Thursday, May 7, 2020

The Overwhelming Power of Purpose

Over the last few years I've come to look at purpose as an important and necessary part of life.  There is actually literature on how purpose has a positive impact on our lives.  There is also a darker side to purpose.  It can be overwhelming.  I've never fully understood this until today.  Much of my life has been driven by purpose.  In fact, I'm a very purposeful person.  As I wrote about last night, for the past two months, I've literally had a singular, all encompassing, purpose.  That isn't a good thing.  Everything in moderation, even purpose.  If a purpose becomes an obsession, if it acts to the exclusion of everything else, it is not healthy.  That's when I realized where meditation comes in.

I've meditated every day this year.  But have I? Has my mind truly mastered the art of meditation?  Or, have I often been going through the motions, completing my daily meditation because it's been a goal?  In a way, this isn't unlike the conversation I had with my coach a couple of days ago about working out.  Whether it be running, or doing pushups and squats, I haven't been able to "get into it" lately.  Of course not, my mind has been consumed with one singular purpose, and there's been no room for anything else.  That's where meditation comes in.

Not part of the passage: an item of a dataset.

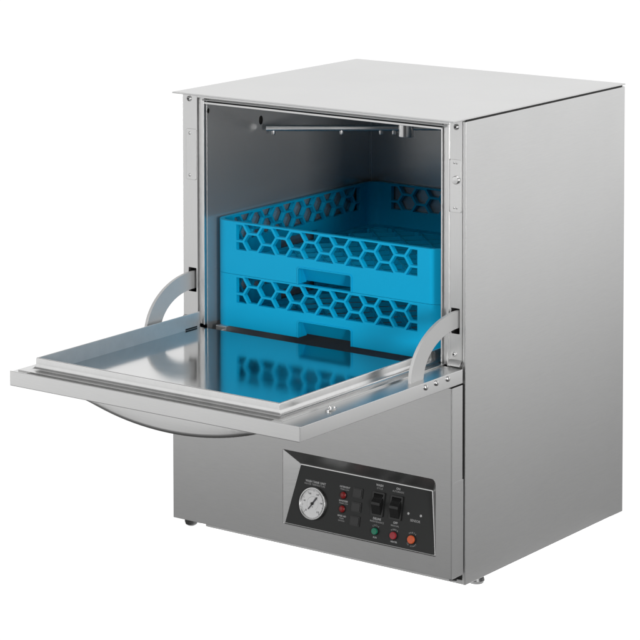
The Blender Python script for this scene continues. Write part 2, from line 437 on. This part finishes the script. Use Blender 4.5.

Meditation is about being in the moment.  Meditation is about not letting any one thing take over our minds.  Meditation is about letting thoughts pass through our brains, but not allowing them to take control.  Meditation is about being at peace.  

When ones sense of purpose becomes all consuming, we actually lose control of ourselves.  It's like control over driving the car is taken over by an outside force (or, in this case, an inside force).  The force is purpose, but it's only one force amongst many that we live our lives with and for.  That's the point.  Purpose is important, but it should'd be all consuming.  It should be a balanced part of our lives.  

I've had the habit since I was a child to watch television while doing other work.  I never realized the reason that I do this.  My brain is often working in multiple directions at one time.  Ironically, right now, my brain is focused in a singular direction. The idea of meditation, and the counter intuitive idea of not letting my purpose overwhelm me, is that the true importance of "being in the moment" is actually being in the moment, regardless of purpose.